City Chic shares tank as revenue slides
More news: Shares in City Chic Collective sank in early trading on the ASX after the fashion retailer reported a fall in revenue at the start of the new financial year.
City Chic shares fell 14.8% to 11.5 cents by 11:30am AEDT, having tumbled around 75% since January.
City Chic flags strong start to year
The news: Plus-size fashion retailer City Chic Collective has lifted gross margins in the first 20 weeks of the fiscal year and forecast an improvement in trading conditions in the second half.
The numbers: The retailer said its revised strategy had delivered an 11% increase in gross margin dollars in the first 20 weeks of FY25, with trading margin above 62% and average selling price up 32%. Revenue is down 4.8% from a year ago, but has picked up pace compared to the first eight weeks of FY25.
The context: City Chic CEO Phil Ryan told shareholders ahead of the company’s annual general meeting that margins were largely flat in the key US market, with September and October below expectations.
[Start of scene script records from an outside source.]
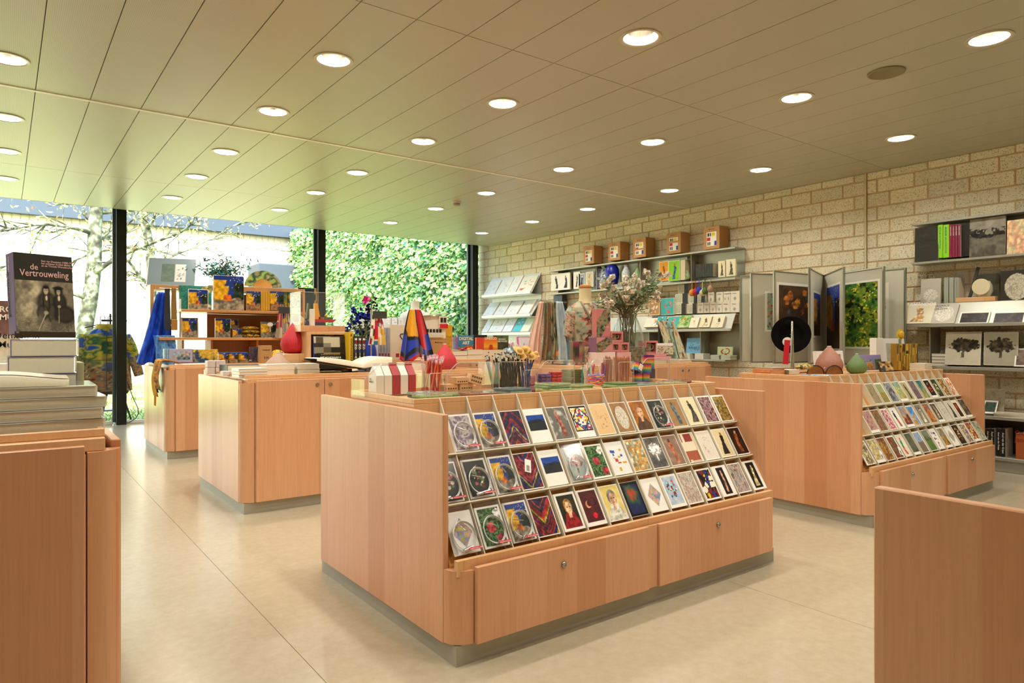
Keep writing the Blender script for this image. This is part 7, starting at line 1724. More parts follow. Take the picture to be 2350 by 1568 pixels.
for i, (a, b_, zt_, lb) in enumerate(((917, 988, 686, 'white torso dummy in a white shirt by the ivy window'), (812, 880, 700, 'white torso dummy half hidden behind the blue delphiniums'))):
 o, Wd, hb, H, c = torso('mannequin', lb, a, b_, zt_, 800, 9.9, col('#ddd6c6', .5), lambda h, w, s: art('haze', ['#dfe6ea', '#eef2f3', '#d3dde2'], 3, h, w), printed(.7, 0, .2), head=False)
 part('stand_pole', MB().lathe([(.16, -c.z + .001), (.16, -c.z + .02), (.014, -c.z + .03), (.014, .0)], 20), CHROME, o, True)
# ================================================================ goods on the right-hand rack
def pzR(px, y): return fx(px, y)
yR = 2.95
for i in range(4): flat_book('orange kraft notebook, %s of the pile at the rack corner' % ('lowest', 'second', 'third', 'topmost')[i], .20, .15, .012, 4.70 + .004 * (i % 2), 3.02, CT + .0122 * i, .04 * (i % 2), '#c98454', pages='#d8a878', group='kraft notebooks', name='notebook')
flat_book('clear-wrapped magazine lying on the kraft notebooks', .25, .16, .006, 4.78, 3.02, CT + .050, -.08, '#a58f7a', name='magazine', img=art('haze', ['#8a7a6a', '#b5a58a', '#6a6a7a'], 3, 8, 10))
for i in range(5): flat_book('white booklet, %s in the pile beside the hat stand' % nth(i, 5), .15, .11, .007, 4.98, 3.03, CT + .0072 * i, .02 * (i % 2), '#e2dccb', group='white booklets', name='booklet')
hp = at_z(1818, 857, CT); t = thing('hat_stand', 'polished metal hat stand on a wooden foot', 'stand', hp, 0); k = mpp(hp)
part('foot', MB().cbox(-.13, -.06, 0, .13, .06, .014, .003), WOOD, t); part('rod', MB().lathe([(.019, .0145), (.015, .10), (.008, 118 * k), (.004, 120 * k)], 16), CHROME, t, True)
hc = at_y(1815, 768, hp.y + .07); o = thing('hat', 'black felt hat with a red swing tag on the metal stand', 'hat', hc, FACE - .28); R = 44 * k
n = 48; A = np.linspace(0, 2 * pi, n, endpoint=False); q = [(0.02, -.16), (.40, -.16), (.60, -.13), (.66, -.05), (.70, .0), (.85, .02), (.98, .05), (1.0, .055), (.97, .06), (.84, .035), (.66, .02), (.60, .01), (.58, -.04), (.3, -.06), (.02, -.06)]
P = np.stack([np.stack([R * a * np.cos(A), R * b_ * 1.7 + .004 * np.sin(A * 3) * a, R * a * np.sin(A) * .98], -1) for a, b_ in q]); P[..., 1] *= -1
me = grid_mesh('hat', P, None, col('#0b0a0a', .9, 0, .1, 60, 0, 0, 0, .1), closed_u=True); me.flip_normals(); part('felt', me, None, o)
part('crown_top', MB().ball((-.02, .08, R * .62), R * .42, .10, R * .36, 20, 12), col('#0b0a0a', .9, 0, .1, 60, 0, 0, 0, .1), o, 'all')
b = MB(); b.M = Matrix.Rotation(pi / 2, 4, 'X'); b.lathe([(.038, 0), (.038, .003), (0, .003)], 24, True, False); part('white_disc', b, TAGW, o, loc=(-.03, -R * .16, -.06)); part('swing_tag', MB().cbox(-.022, -.004, -.20, .022, 0, 0, .001), REDLAB, o, loc=(-.03, -R * .16 - .006, -.045), rot=(0, .08, 0), label='red swing tag')
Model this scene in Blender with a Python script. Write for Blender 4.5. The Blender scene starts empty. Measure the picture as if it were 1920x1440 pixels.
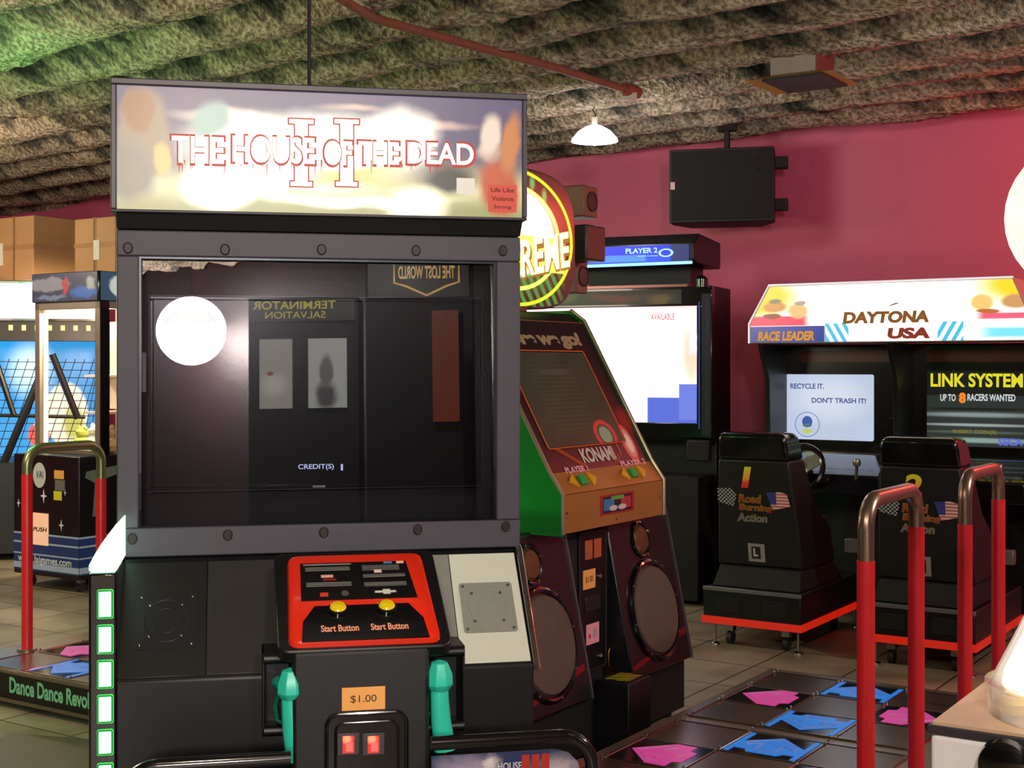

However, demand has rebounded in November, while momentum has also continued in the Australia and New Zealand market.
What they said: “With a recovery into the second half, especially in the USA, the revenue is expected to be greater than the first. This will be driven by continued momentum in our Australian business and a seasonal uplift, with an assumed improvement in the economic environment in the US,” he said.